Здесь полк простоял двое суток. Была возможность побриться, помыться и немного поспать после многих бессонных ночей, оглянуться на прошедшие бои. В том числе и последний. Хотя нас и было мало, однако тактическая инициатива была за нами — мы были нападающей стороной. В этом бою сгорели две самоходки, наша и Самойлова, но оба экипажа остались живы.
Под Нежином, он был уже освобожден, 22 сентября полк и получил приказ командующего Центральным фронтом: 24 сентября прибыть, без самоходок, на станцию Мытищи под Москвой в распоряжение Ставки Верховного Главнокомандующего.
В целях маскировки полк прибыл в Нежин затемно, грузились в эшелон в железнодорожном тупике. Об этом можно было бы и не рассказывать, как и о том, что грузиться пришлось под бомбежкой, к ним мы уже попривыкли. Но на этот раз бомбили город зажигательными бомбами, начиненными какой-то адской жидкостью, напоминающей современный напалм. Картина была ужасающая! Разом вспыхивали целые дома, в том числе и кирпичные! Скручивались в пламени даже железные крыши! Охваченные огнем стены падали целиком, не успевая разрушиться! Вертикальные огненные столбы, обдавая жаром, не давая приблизиться! Под ногами желтым пламенем вспучивались расплавленные мостовые! Всюду, куда попадала эта пожирающая жидкость, она разливалась с какой-то невероятной текучестью, поглощая уничтожающим огнем целые кварталы города!

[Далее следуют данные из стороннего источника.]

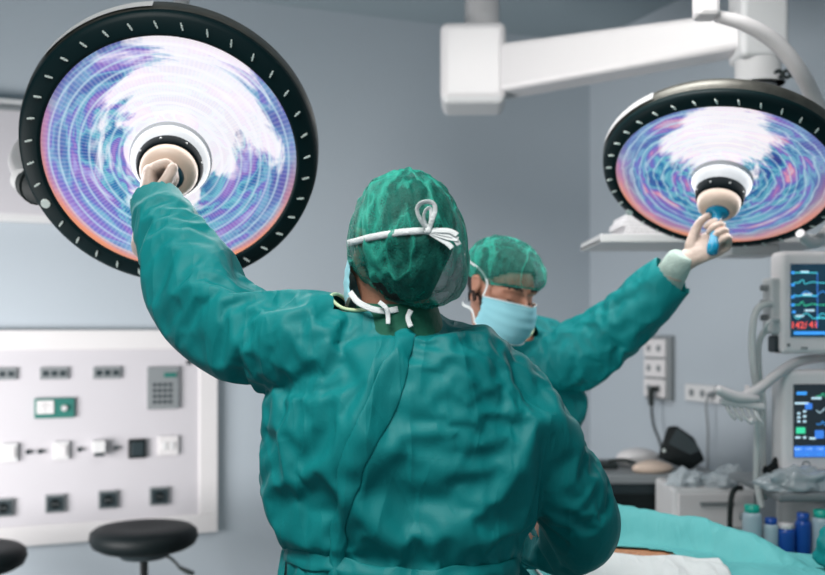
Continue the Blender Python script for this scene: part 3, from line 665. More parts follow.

Около полуночи, когда улетела вражеская авиация, наш эшелон вышел на основную магистраль и, пройдя полыхающий город, взял курс на восток. Грязные, взмокшие на тушении пожара, только за городом мы открыли дверь своего вагона-теплушки, чтобы остудиться прохладой осенней украинской ночи, прийти в себя... А эшелон, набрав скорость, все мчался «зеленой улицей» указанным свыше маршрутом.